Could Digital Criminals and Kane’d be the keys to reopen my personal door to the Heavy Rock scene? It’s too early to say for sure, but I bought a CD from each of them, so it’s a start. More importantly, I had a look at the rest of the Kane’d merchandise while we were chatting. The T-shirts had their tour dates listed on the reverse, including, in clear lettering: Aberdare, Jacs. That means that, scattered all across Europe, a number of people will soon be walking around with our name on their backs. You can’t buy publicity like that.

As with last week’s gig, Phil and all our HR/HM mates missed out on a great night. I know it’s easy to fall into the whole four-pack/takeaway/DVD trap – especially when you’ve got family responsibilities. But (another big ‘but’) it won’t kill you to get the grandparents to babysit and venture outdoors once in a while. I know it’s a big scary world, but sitting at home with the news headlines on a constant loop ain’t gonna make it any less scary.

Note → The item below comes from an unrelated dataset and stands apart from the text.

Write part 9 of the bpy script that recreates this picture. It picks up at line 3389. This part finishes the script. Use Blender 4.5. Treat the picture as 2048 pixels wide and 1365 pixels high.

Everyone – without exception – who’s played here has told us what a superb place it is. Usually there’s someone with a hitch/glitch/bitch about something or other. Not here. We’re still building things up, of course, but Aberdare has been desperate for a mid-sized venue for as long as I can remember. The fact that working bands are, even at this early stage, approaching us to ask if they can play a gig here gives you an idea of the potential market for live music in this part of the world. And why would you want to struggle through a set in the back of a pub, competing with the football on TV and people playing pool, when you can come here instead?

I’m biased, obviously, but I’m not ashamed to sing this place’s praises at every opportunity. Why not do what I do, and make it your default option on a Saturday night? It beats sitting at home and watching The Fix Factory any day of the bloody week.

That’s why it was great to see Clive, Leighton, Dai, Jazz, Sheppy and Jason here. They’re all big music fans, and people like us should be the core audience for Jac’s. Apart from Leighton and myself, none of them spend much (if any) time online. They’d either seen the posters, or heard about the gig on the grapevine, or decided to take a punt. And that last point, in a nutshell, is what Jac’s is all about. Take a punt! You won’t win on each and every gig, but you’ve got to be in it to win it.

All that we need now is a decent transport link to the outside world. I think loads more people would come to our gigs if they could stick around until last orders and still have a fighting chance of getting home. My pal Gaz once told me that his life’s ambition is to travel to his office in Llandaff on an electrified train. He’s going to have to embark on some serious bodyhacking to do that – at current estimates, he’ll be about 130 when it happens.

And finally …

I’ve just checked the BGS Twitter feed. Apparently a series of aftershocks were reported in Aberdare last night, following the earthquake outside Neath in the afternoon. Nah, mate – that was just three young, energetic, original bands rocking the place to its foundations.